PIMCO Bleeding Without Bill Gross, Layoffs Loom
Officials at mutual fund giant Pacific Investment Management Co., are discussing layoffs amid a sharp decline in assets over the past year that followed the ouster of co-founder Bill Gross, the FOX Business Network has learned.
Pimco, based in Newport Beach CA., has lost nearly 25% of its total assets since March of 2014, and investor withdrawals continued following the September 2014 departure of Gross, who also ran the firm’s vaunted Total Return Fund (NYSE:PTTRX)—known for its massive size and a history of outsized returns that abated during Gross’s last year at the firm.
Without Gross at the helm, the Total Return Fund has produced a return of about 1.6%--beating both the Standard & Poor 500 index of large company stocks, and a bond index compiled by Morningstar Inc. (NASDAQ:MORN), which tracks mutual fund performance.
But investors continue to yank money from the company and the total return fund in particular; as of August 31, the total return fund reported assets under management of $98.1 billion—the first time the fund has fallen below $100 billion in assets since 2007. Since Gross left the company, overall assets have fallen nearly 21% to $1.5 trillion.
The decline in assets-- despite the strong fund performance-- has senior management of the company contemplating layoffs, according to people with direct knowledge of the matter. Mutual funds earn fees off of assets under management, thus the fund company may have to enact staff cuts to make up for the shortfall in revenues, these people add.

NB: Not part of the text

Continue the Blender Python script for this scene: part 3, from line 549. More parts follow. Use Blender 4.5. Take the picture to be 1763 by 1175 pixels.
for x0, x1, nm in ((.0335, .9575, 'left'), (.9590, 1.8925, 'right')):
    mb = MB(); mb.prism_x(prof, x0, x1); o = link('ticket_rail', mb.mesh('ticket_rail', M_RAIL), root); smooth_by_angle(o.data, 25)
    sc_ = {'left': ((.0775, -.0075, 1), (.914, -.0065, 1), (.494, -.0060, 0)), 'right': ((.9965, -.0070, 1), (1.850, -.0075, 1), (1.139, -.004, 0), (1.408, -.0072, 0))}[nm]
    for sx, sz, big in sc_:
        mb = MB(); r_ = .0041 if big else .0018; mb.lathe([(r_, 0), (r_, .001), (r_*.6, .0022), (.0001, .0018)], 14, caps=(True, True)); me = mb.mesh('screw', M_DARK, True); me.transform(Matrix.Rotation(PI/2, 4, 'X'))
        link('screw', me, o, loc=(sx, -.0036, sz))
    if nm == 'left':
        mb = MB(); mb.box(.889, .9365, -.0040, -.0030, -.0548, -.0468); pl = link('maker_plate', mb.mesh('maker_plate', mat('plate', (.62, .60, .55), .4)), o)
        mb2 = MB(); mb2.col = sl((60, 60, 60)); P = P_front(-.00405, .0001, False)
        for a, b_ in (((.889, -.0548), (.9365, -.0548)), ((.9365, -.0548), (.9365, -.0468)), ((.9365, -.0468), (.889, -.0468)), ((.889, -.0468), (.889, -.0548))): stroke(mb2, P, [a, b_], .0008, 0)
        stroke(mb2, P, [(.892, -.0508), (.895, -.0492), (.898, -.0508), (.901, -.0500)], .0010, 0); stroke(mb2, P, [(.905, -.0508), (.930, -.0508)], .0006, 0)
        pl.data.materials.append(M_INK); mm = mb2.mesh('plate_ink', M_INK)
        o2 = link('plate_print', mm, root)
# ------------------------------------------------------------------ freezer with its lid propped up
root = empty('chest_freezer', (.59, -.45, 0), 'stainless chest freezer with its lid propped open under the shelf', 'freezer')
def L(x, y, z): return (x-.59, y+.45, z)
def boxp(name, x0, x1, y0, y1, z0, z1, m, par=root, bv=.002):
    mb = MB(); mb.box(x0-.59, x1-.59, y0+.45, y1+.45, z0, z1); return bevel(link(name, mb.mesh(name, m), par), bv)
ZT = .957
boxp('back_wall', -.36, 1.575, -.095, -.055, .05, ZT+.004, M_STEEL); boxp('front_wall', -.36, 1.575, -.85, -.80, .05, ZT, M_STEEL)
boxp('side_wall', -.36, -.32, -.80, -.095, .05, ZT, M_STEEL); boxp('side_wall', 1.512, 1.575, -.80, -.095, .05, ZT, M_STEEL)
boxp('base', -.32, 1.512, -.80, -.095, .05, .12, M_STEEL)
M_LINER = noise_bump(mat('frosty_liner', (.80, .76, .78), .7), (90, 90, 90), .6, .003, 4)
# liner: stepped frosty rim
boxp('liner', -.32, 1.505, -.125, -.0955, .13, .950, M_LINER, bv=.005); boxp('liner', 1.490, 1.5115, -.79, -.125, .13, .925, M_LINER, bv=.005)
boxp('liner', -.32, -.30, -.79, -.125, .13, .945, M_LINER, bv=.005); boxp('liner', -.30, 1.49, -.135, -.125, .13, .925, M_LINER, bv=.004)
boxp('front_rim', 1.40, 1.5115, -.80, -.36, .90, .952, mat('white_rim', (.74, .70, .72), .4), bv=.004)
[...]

A spokesman for Pimco, a unit of Allianz SE, had no comment but would not deny the possibility of layoffs or the management discussions of job cuts.
Pimco employs roughly 2,400 people though it’s unclear how deep into the workforce management might cut if the layoffs occur. As of now, managers have been looking at areas of redundancy as they formulate possible staff cuts, later in the year, these people say. No final decision has been made.
Pimco has been rocked by a number of controversies over the past year in addition to Gross’s high profile exit; aside from the management turmoil at the top of the firm which resulted in Gross’s ouster, the firm is being investigated by the Securities and Exchange Commission for the way it prices bonds in its exchange traded fund that mimics the Total Return Fund, the company has disclosed.
The SEC issued Pimco a so-called Wells Notice, meaning the commission’s enforcement staff is recommending the filing of formal civil charges against the firm for possibly inflating returns in the ETF.
A Pimco spokesman had no immediate comment on the investigation.